Dit einde was echter tegelijkertijd een nieuw begin: leven 'voor de gerechtigheid', in verbondenheid aan de wil van God. Het lijden van Christus schenkt ieder die gelooft genezing van de geestelijke dwaalziekte waarmee hij vanaf zijn allereerste begin is behept. 'Door zijn striemen bent u genezen. U dwaalde allen als schapen, maar u hebt u bekeerd tot de herder en hoeder van uw zielen' (2, 24-25).

Is er een grotere troost denkbaar dan het besef van geborgenheid onder de hoede van Hem die alle macht heeft in hemel en op aarde?

Het lijden van Christus is niet alleen een bron van troost, maar ook een voorbeeld. Als de Meester heeft geleden, hoe zouden de leerlingen dan kunnen menen dat zij recht hebben op een passieloos bestaan? Slechts één ding is nodig: Jezus volgen. Zoals Christus in alles rekening hield met de wil van zijn Vader, zo moeten de zijnen dat doen. Zonder compromis. Volgt er lijden? Dan moeten ze daarvan niet opkijken. Maar wel letten op het voorbeeld van Christus: Hij schold niet terug als Hij werd uitgescholden. Hij dreigde niet als Hij leed moest ondergaan. In zijn lijden gaf Hij Zich over aan God de Vader die rechtvaardig oordeelt (2, 23).

Maar er is meer. Als gelovigen ten onrechte lijden ondergaan omwille van de naam van Christus (vgl. 3, 17) – niet gezocht maar tegen hun wil, niet vanwege een provocerend optreden, maar vanwege een eenvoudige ootmoedige gehoorzaamheid –, hebben zij een bijzondere positie bij God (2, 19). Hun weg stemt dan overeen met de weg van Christus. Delen in zijn wonden is deel hebben aan Hemzelf. Een voorrecht. Petrus spreekt in dat verband over blijdschap. Zelfs zal de blijdschap toenemen naarmate het lijden groter wordt (4, 13). Onvoorstelbaar voor ons, doorgaans, maar niet voor allen die momenteel daadwerkelijk fysiek en psychisch onderdrukt worden...

Petrus spreekt over 'genade': dit is genade als iemand leed verdraagt omdat hij met God rekening houdt (2, 19). Een bijzondere zegen, die je rijk maakt. Amazing grace. Onderdeel van de bagage op de weg van navolging: de genade van het lijden. Die bagage moest ook hijzelf met zich meedragen nadat hij door Jezus geroepen was. De Heiland had een plan met hem en gaf hem een bijzondere taak. Zo zou hij tot bloei komen en zijn bestemming bereiken: door te gaan in de voetstappen van Jezus. Een genadevol geschenk, maar niet zonder lijden.

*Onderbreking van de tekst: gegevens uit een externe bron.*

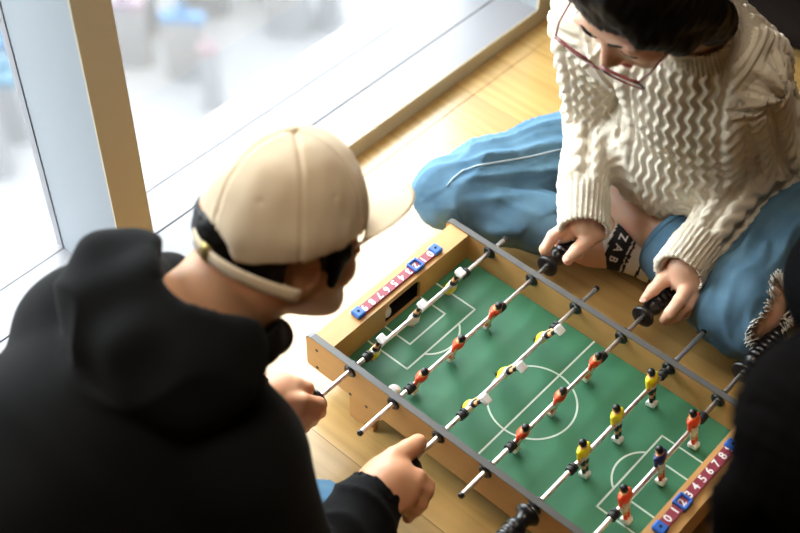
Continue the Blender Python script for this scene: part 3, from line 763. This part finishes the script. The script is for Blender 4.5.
def g_knit(V):
    sr, ofr, dr_, tr = along(V, [sR+SDG*9, sR, eR, wR+N(wR-eR)*3]); sl, ofl, dl, tl = along(V, [sL-SDG*9, sL, eL, wL+N(wL-eL)*3])
    st, oft, dt, tt = along(V, [spG[1]-(0, 0, 10), spG[1], spG[2], spG[3]])
    LR = 9+np.linalg.norm(eR-sR)+np.linalg.norm(wR-eR); LL = 9+np.linalg.norm(eL-sL)+np.linalg.norm(wL-eL)
    out = np.zeros(len(V))
    dtor = chain(V.astype(np.float32), [spG[3]+(0, 2.5, -3.5), spG[2], spG[1], spG[0]], [7.8, 10.6, 11., 11.8], 4); dtor = smin(dtor, ell(V.astype(np.float32), at(668, 148, 19), (11, 9, 10.5)), 3.)
    isR = (dr_-6.4 < dtor) & (dr_ < dl) & (sr > 7); isL = (dl-6.4 < dtor) & (dl <= dr_) & (sl > 7)
    # body panel
    c0 = spG[2]; u = (V-c0)@SDG*1.08; v = (V-c0)@tdir
    t_ = 1.95*0.9
    wave = np.cos(2*math.pi*(u+.33*np.sin(2*math.pi*v/2.9))/1.55)
    cen = np.clip((6.6-np.abs(u))/.4, 0, 1); h_ = .27*wave*cen
    for c in (-8.2, 8.2): k = np.clip((1.5-np.abs(u-c))/.2, 0, 1); h_ = h_*(1-k)+k*rope(u-c, v, 1.25, 4.6, .5)
    au = np.abs(u)
    di = np.abs(((v+(au-9.6)*1.25) % 9.)-4.5); dj = np.abs(((v-(au-9.6)*1.25) % 9.)-4.5)
    lat = .5*np.exp(-(di/.5)**2)+.5*np.exp(-(dj/.5)**2); lat *= (au > 9.8) & (au < 15.5); h_ = h_+lat
    h_ = h_+rope(au-17, v, 1.4, 5, .5)*((au > 15.3) & (au < 18.7))
    rib = ((V-(neckG+neckR*.6))@neckR > 0) & (np.linalg.norm(np.cross(V-neckG, neckR), axis=1) < 7.6)
    an = np.arctan2((V-neckG)@SDG, (V-neckG)@np.cross(SDG, neckR)); an_c = an; h_ = np.where(rib, .18*np.cos(an*60), h_)
    out = h_
    for msk, s_, of, tg, L_, e_, w_, sgn in ((isR, sr, ofr, tr, LR, eR, wR, 1), (isL, sl, ofl, tl, LL, eL, wL, -1)):
        ref = N(np.array((-.55*sgn, -.25, .8))); r1 = ref-tg*(tg@ref)[:, None]; r1 /= np.linalg.norm(r1, axis=1)[:, None]; r2 = np.cross(tg, r1)
        an = np.arctan2(np.sum(of*r2, 1), np.sum(of*r1, 1)); ua = an*5.2
        h2 = rope(ua, s_, 2.0, 6.0, .75)
        h2 = h2+sum(rope(ua-c, s_, 1.1, 4.2, .45)*(np.abs(ua-c) < 1.9) for c in (-4.6, 4.6))
        z_ = np.cos(2*math.pi*(np.abs(ua)+.4*np.sin(2*math.pi*s_/2.6))/1.7); h2 = h2+.25*z_*(np.abs(ua) > 6.2)
        cw = np.clip((s_-(L_-4.9))/.9, 0, 1); h2 = h2*(1-cw)+cw*.2*np.cos(an*30)
        wm = np.clip((dtor-((dr_ if sgn > 0 else dl)-6.9))/1.6, 0, 1)*np.clip((s_-6)/2.5, 0, 1)*((dr_ < dl) if sgn > 0 else (dl <= dr_)); out = out*(1-wm)+h2*wm
    fo = .55*noise(V*np.array([1, 1, .55]), 13, 3)
    out = np.where(rib, .2*np.cos(an_c*60), out)
    return out+fo*.8
lo, hi = bounds(sR, sL, eR, eL, wR, wL, spG[0], neckG, pad=17); lo[2] = 5.5
body('sweater', g_sweat, lo, hi, .3, M['knit'], G, disp=g_knit)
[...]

Zo bemoedigde Petrus de christenen die als vreemdelingen verspreid in diverse landstreken woonden. Toen hij deze woorden schreef, wist hij een en ander van de weg die hij zelf zou moeten gaan. Had Jezus hem niet gezegd dat hij eens zou worden vastgebonden en veroordeeld? Jezus bedoelde daarmee de dood waarmee Petrus God zou verheerlijken (Joh. 21, 19). Nadenkend over het lijden van Christus zag hij zijn eigen lijdensweg voor zich. En die van anderen. Weet, zo schreef hij, dat uw medegelovigen hetzelfde moeten ondergaan (1 Pet. 5, 9). Maar de God van alle genade (!) zal ieder die volhardt deel geven aan zijn luister en heerlijkheid. 'God zal u sterk en krachtig maken' (5, 10).